男同士の愛を愛する男の話 




 いつか前のエッセイで僕は男子校通いであることを公表していたが、あれから僕の元に「お前はホモなのか?」という手紙が大量に届いていたのでお答えすると、残念ながら(?)ホモではない。


 逆に、僕が超の付くほどの女好きなのはあまり大声では叫べない。しかし私は本気であるぞ。夢の一つに「女の子とイチャイチャいろんなことする」というのを掲げるぐらいにね。実現するかどうかは置いといて。


 男子校をホモの巣窟と考えている人もいるようなので訂正してくが、私が認知している限りでそういう性癖を持った人はいない。


 繰り返す。『認知している限り』である。だから、もしかしたら、そっち系の人はクラスの中でいるのかもしれない。


 まあ、仮にいたとしても「私は男の子が好きだ」と公表するのはいささかはばかられるものだ。よくないことに、今のご時世で好意的に受け取ってくれる方はそういういない。



 ところで、僕の仲良いクラスメイトに少々イカれた奴がいる。そうだな、名前を仮に「太子」としておこう。はっきりいって変人だ。男なのに、男のアイドルグループを育成するゲームをやっている。

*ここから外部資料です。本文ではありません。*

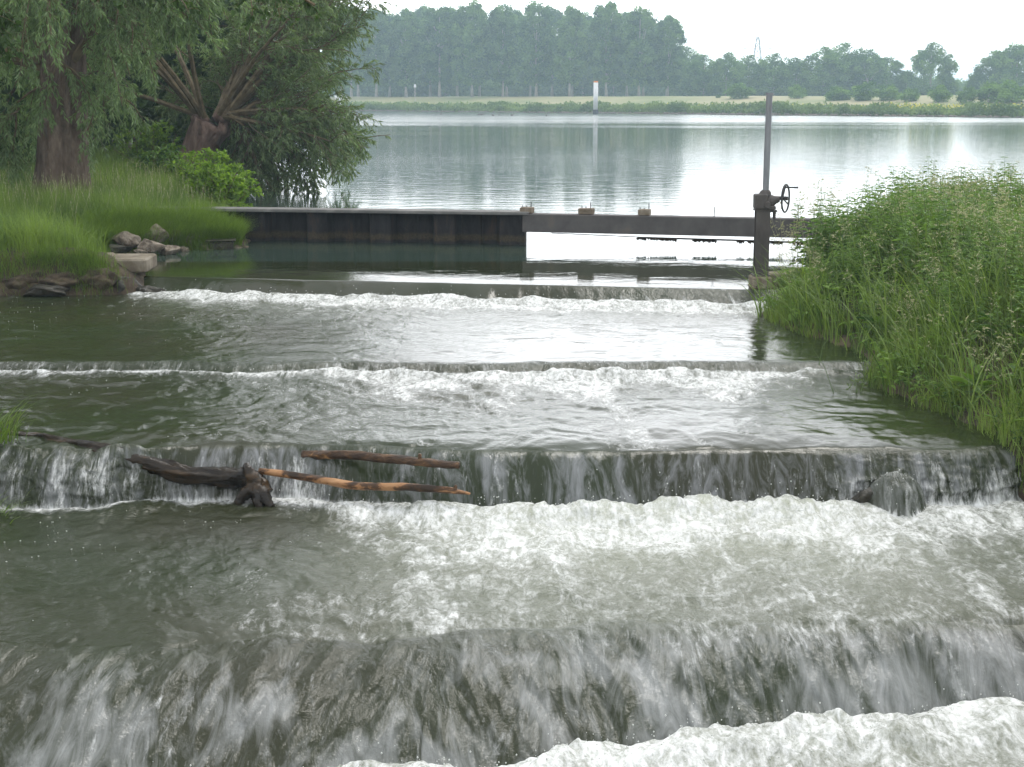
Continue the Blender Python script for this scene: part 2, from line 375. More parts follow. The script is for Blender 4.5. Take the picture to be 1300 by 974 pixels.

 彼はどうやら、男同士の恋愛に興味を抱いているらしく、腐女子ばりの妄想癖だ。


 例えば、うちのクラスに仲の良いM君とH君がいる。Mはちょっとぽっちゃり気味の男子で、逆にHは小学生並みに背が低い小柄な女の子のような人だ。二人はいつも一緒にいて、談笑をしているのだが。



「絶対、あの二人デキているよね!!」



太子は僕に興奮した口調で問いかける。

「だって、いつもベタベタしているんだよ!!」


「はぁ……」と僕はいつも空返事をするだけに留めている。


 この間など、太子の持っている『ひつじのショーン』の筆箱をHが「かわいいね」と褒めたので、



「Hのほうがかわいいよ」



とわりとガチめのトーンでいってしまったらしい。


「あれ、絶対H引いてたよ……」と太子は後に反省していた。そりゃそうだろ。男が男に「かわいいね」っていう状況からみてもカオスだ。



「まずい……このままだと、MとHの仲に嫌な亀裂が入ってしまう……」


「お前も入れて、三角関係になるんじゃないの?」


「それはダメだ! 俺は二人の仲を向こうから眺めるのが好きなの! 二人の恋を応援するだけなんだよ! そんな、俺が輪を乱すようなことは……」



 ……こいつ、完全に腐れ切ってるな。


 なんか、こういう性格の人三浦しをんのエッセイでさんざん読んだぞ。腐女子ならぬ腐男子か、てめえは。



 最近は、また新たなカップルを見つけたと報告してきた。サッカー部(イケメン)のTと丸刈り坊主で皆から「キン○マ」と呼ばれているYの関係。


「見てよ、あの二人! いつもTがYの上に乗っているんだよ。休み時間になるたびに。あれ絶対、当たってるよね!(何が、とはいわずもがな……) これね、意外とYが『攻』でTが『受』なんじゃないなってヤバいわ、もう……」



 そう考えてしまうお前の脳みそのほうがヤバいと思うんだが。やれやれ、と僕はなんの反論をする気も失せていたのだった。